4 reviews for Occupy the Economy: Challenging Capitalism

  1. Robert David STEELE Vivas

    SIX STAR (my top 10% across 2000+ non-fiction book). This is an extraordinary book full of straight talk and common sense that sets the stage for a socio-economic revolution, first in the USA and then elsewhere. It does not address the many isolated incidents of collaborative capitalism and the commons that are in motion around the world — for that look up Michel Bauwens and the work of others on the economic commons — and it neglects the coincident need for a political revolution which is what my latest book on Open Power is about — but on balance this is easily a six-star offering.

    The author’s focus is on asserting democratic process and privilege within the workplace — restoring the unions, giving workers and their communities rather than the 1% the decision-making power over what is made where at what cost to what end. The author does not present the concept of true cost economics as pioneered by Herman Daly in many books including Ecological Economics, Second Edition: Principles and Applications and For The Common Good: Redirecting the Economy toward Community, the Environment, and a Sustainable Future but the learned reader will see that true costs — the destruction of families, neighborhoods, and societies — is a very clear focus with the book.

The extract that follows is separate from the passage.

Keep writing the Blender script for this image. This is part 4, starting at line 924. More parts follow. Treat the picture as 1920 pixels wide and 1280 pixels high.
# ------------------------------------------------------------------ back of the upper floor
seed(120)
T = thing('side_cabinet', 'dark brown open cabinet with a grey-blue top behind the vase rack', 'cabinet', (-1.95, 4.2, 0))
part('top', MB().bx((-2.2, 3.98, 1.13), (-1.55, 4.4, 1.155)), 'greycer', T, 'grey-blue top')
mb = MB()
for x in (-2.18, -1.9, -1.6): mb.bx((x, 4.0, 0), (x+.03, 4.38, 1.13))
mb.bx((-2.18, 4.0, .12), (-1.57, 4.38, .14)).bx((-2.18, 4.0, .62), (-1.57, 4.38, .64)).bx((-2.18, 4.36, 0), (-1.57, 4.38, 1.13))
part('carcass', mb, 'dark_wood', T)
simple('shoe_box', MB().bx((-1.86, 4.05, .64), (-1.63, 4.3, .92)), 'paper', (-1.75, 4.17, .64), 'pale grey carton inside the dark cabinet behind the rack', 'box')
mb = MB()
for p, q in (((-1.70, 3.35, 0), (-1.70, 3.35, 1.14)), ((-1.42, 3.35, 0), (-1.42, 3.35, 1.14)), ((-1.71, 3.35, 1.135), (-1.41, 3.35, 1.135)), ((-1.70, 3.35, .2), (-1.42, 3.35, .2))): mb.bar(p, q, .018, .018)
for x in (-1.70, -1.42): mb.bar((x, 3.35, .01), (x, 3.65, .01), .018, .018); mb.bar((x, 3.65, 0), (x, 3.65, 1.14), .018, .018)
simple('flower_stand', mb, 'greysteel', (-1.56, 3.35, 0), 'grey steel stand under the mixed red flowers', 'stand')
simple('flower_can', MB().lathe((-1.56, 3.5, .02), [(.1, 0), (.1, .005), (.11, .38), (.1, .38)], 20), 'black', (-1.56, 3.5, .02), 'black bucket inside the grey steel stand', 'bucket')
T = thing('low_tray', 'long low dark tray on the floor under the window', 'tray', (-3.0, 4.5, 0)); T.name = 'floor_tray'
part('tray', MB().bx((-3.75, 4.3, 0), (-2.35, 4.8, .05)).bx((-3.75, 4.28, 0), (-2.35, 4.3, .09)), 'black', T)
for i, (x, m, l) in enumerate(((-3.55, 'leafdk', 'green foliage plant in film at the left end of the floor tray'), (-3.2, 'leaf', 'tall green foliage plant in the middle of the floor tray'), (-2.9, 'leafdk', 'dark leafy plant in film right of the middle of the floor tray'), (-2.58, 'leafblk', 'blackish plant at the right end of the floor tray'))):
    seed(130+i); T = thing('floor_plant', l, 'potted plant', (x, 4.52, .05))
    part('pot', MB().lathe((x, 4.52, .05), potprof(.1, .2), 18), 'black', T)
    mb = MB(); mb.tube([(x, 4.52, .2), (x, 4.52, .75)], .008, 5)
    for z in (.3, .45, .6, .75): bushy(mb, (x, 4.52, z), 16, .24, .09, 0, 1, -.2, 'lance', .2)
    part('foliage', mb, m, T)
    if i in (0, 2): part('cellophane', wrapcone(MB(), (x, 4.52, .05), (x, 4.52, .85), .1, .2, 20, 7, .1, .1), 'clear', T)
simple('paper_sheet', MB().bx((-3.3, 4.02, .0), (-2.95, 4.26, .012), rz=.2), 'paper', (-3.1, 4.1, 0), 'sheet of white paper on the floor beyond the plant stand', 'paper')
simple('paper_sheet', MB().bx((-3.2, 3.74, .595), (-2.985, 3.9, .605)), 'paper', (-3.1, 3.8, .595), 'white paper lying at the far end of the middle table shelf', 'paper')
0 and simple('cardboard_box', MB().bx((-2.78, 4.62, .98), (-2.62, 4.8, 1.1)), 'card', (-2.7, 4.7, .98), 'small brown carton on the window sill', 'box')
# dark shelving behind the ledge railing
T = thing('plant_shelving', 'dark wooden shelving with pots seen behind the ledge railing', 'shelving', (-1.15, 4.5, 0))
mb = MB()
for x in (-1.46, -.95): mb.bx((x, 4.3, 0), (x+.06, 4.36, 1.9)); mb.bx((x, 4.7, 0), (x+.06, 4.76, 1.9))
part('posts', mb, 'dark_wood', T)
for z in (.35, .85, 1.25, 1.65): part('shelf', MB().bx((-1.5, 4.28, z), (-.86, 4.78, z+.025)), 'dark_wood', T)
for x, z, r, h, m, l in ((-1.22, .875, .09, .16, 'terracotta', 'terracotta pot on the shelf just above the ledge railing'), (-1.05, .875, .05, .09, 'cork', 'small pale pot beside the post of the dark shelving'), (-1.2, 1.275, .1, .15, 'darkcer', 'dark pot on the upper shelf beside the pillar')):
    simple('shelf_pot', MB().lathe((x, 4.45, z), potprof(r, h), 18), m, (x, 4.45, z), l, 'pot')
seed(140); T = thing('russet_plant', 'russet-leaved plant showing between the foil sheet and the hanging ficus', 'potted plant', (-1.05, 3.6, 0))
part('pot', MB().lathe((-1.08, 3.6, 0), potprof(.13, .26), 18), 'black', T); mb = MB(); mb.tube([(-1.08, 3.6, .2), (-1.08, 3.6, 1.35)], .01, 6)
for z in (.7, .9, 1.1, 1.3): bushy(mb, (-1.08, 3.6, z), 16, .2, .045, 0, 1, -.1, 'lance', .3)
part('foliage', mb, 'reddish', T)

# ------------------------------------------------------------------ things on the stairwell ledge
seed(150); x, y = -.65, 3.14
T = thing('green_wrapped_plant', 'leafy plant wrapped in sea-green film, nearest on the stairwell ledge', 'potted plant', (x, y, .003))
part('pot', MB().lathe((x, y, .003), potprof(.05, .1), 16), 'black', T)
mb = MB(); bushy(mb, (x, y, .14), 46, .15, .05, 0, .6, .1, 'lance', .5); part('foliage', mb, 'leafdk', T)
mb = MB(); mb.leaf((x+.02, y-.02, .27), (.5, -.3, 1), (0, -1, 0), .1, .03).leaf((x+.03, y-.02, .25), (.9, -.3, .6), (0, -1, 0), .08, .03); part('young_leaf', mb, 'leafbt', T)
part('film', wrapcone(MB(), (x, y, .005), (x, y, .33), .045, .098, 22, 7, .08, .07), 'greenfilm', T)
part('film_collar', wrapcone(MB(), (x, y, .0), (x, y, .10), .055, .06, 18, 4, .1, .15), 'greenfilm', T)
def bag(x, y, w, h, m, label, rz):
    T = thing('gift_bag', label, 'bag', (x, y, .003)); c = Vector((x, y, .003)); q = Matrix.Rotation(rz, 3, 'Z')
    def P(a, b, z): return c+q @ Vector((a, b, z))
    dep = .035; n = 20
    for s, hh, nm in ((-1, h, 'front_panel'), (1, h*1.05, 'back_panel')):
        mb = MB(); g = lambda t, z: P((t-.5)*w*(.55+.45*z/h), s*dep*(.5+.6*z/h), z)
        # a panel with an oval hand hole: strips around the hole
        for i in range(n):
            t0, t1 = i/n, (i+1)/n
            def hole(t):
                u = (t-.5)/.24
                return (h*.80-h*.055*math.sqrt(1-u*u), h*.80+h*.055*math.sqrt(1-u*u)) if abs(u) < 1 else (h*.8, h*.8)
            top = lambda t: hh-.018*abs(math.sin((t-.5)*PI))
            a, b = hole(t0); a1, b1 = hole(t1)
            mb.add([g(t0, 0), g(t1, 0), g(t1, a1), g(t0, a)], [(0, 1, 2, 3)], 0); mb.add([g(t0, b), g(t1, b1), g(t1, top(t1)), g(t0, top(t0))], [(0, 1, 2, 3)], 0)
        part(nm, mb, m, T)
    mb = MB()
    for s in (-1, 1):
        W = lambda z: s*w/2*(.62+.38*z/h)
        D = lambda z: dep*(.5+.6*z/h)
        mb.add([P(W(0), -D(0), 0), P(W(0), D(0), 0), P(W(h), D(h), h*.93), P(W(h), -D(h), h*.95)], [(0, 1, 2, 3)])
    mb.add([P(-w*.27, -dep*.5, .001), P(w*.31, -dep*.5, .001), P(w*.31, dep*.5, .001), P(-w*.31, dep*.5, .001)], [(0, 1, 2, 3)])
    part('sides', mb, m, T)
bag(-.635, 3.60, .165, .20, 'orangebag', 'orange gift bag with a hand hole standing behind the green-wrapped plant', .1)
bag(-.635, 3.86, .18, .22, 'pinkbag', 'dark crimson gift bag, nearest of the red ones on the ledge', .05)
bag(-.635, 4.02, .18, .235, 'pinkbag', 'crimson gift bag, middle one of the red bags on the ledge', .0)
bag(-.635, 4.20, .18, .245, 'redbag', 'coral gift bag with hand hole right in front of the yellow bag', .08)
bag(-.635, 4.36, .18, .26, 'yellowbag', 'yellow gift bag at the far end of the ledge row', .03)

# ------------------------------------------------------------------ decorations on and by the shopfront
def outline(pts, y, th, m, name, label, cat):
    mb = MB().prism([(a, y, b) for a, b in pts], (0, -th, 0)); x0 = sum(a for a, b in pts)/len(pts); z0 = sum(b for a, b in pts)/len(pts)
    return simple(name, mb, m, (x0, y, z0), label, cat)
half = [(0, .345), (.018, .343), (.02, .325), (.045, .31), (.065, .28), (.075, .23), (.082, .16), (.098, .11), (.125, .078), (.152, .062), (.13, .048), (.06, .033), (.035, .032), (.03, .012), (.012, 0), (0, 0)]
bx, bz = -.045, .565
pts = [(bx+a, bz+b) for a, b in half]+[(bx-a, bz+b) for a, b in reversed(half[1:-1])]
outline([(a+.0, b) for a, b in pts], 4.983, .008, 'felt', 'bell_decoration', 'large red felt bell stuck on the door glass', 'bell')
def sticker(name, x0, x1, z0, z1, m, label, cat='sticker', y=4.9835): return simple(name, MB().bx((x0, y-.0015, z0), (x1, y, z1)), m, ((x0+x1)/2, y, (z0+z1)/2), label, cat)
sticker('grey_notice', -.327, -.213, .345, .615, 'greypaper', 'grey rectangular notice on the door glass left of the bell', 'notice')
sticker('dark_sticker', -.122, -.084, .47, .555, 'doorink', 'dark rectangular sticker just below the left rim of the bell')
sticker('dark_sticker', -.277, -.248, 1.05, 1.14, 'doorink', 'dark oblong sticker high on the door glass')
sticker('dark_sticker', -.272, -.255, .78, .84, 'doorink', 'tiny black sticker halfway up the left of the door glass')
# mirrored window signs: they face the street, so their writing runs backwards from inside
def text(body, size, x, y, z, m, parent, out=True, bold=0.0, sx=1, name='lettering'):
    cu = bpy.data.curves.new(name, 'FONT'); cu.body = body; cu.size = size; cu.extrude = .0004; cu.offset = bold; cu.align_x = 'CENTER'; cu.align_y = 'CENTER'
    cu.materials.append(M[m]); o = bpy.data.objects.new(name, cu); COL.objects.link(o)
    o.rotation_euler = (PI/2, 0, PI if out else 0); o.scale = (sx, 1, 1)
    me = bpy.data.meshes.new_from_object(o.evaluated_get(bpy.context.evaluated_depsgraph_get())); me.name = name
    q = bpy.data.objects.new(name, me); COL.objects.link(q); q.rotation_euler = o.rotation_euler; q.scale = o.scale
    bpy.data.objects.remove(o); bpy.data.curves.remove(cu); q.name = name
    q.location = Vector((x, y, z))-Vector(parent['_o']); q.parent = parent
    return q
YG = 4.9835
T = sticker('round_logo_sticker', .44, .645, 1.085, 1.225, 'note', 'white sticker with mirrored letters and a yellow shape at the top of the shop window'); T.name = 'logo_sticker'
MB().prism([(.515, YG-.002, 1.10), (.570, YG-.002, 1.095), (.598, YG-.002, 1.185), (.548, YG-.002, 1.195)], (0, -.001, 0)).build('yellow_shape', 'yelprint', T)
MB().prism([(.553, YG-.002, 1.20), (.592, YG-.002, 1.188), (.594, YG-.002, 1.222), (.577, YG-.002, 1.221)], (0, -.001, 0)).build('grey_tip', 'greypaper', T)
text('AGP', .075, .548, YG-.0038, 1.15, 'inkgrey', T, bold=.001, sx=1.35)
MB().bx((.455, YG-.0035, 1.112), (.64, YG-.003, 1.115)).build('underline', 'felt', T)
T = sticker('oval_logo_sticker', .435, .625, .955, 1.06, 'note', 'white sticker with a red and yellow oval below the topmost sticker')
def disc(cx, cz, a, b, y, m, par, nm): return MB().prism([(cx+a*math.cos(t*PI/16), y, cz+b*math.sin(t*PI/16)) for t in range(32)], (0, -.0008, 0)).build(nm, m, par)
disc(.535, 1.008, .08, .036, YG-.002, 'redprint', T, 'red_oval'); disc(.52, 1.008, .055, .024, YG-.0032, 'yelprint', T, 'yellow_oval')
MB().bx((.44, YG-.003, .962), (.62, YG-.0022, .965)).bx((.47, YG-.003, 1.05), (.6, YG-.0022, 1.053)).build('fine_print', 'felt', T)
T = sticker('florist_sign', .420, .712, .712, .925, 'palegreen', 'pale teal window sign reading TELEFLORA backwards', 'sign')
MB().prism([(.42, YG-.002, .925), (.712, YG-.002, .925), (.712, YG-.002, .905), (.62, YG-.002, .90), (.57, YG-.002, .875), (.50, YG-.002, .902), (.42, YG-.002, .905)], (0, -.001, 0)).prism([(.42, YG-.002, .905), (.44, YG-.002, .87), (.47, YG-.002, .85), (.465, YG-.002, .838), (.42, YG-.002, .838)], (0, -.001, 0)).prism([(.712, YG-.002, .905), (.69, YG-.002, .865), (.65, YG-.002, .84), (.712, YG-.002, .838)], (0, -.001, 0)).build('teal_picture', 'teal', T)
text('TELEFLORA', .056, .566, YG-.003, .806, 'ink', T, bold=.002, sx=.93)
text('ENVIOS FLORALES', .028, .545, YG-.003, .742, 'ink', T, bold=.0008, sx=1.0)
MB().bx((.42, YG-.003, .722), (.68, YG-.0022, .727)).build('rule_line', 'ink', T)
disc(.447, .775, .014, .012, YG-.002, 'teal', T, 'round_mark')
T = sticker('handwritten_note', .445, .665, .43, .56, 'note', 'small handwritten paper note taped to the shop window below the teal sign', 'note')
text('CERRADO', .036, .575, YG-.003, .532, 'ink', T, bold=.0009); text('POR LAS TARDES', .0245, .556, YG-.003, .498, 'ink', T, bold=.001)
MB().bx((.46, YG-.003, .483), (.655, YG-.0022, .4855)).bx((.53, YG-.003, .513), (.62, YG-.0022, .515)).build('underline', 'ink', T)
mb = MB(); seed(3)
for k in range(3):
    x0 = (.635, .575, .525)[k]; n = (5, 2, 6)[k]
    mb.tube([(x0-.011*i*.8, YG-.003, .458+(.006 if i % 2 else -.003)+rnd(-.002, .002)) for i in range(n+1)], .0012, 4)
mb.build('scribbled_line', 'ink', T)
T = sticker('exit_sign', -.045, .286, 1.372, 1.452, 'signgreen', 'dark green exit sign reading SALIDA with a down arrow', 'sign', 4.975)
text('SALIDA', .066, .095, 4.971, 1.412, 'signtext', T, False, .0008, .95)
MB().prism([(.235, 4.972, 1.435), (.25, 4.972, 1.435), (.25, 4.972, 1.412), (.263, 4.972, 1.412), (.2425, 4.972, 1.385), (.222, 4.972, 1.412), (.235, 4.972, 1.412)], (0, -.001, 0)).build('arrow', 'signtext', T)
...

    I must mention the co-creator, David Barsamian, whose questions are brilliant and elicit answers that are world-class.

  2. Thom Hartmann

    “Richard Wolff and David Barsamian truly understand, at the deepest levels, both the need for political, social, and economic change in this nation, and the ways such change can happen. This is an essential read for everybody concerned with the future of the world, from academics to concerned citizens, it’s also a brilliant and thoughtful manual that every activist must own.”

  3. David Ruccio

    “Capitalism has hit the fan and now, thanks to the decisions by and for the 1 percent, we’re now mired in the Second Great Depression. In this accessible and engaging set of interviews, Richard Wolff explains the tremendous damage inflicted upon the 99 percent in trying to fix the mounting problems by attempting to reform capitalism and how the movement to occupy the economy can move us in a healthier, more democratic direction–beyond capitalism.”

  4. Steve Early, labor activist, journalist, and author of The Civil Wars in U.S. Labor

    “Occupy activists everywhere are heatedly debating the question, ‘What’s next for our movement?’ In his collected interviews with David Barsamian, radical economist Richard Wolff lays out a compelling framework for further anti-corporate organizing that focuses on the root of the problem: capitalism and its never-ending assault on the 99%. Occupiers (past, present, and future) now have an intellectual guide to a different kind of economy–one that’s equitable, sustainable and, let’s hope, politically achievable, sooner rather than later. Wolff’s deep but conversational synthesis of recent practice and older theory couldn’t be more timely, persuasive, and readable. This book should be required reading for all labor and community organizers newly inspired by Occupy Wall Street!”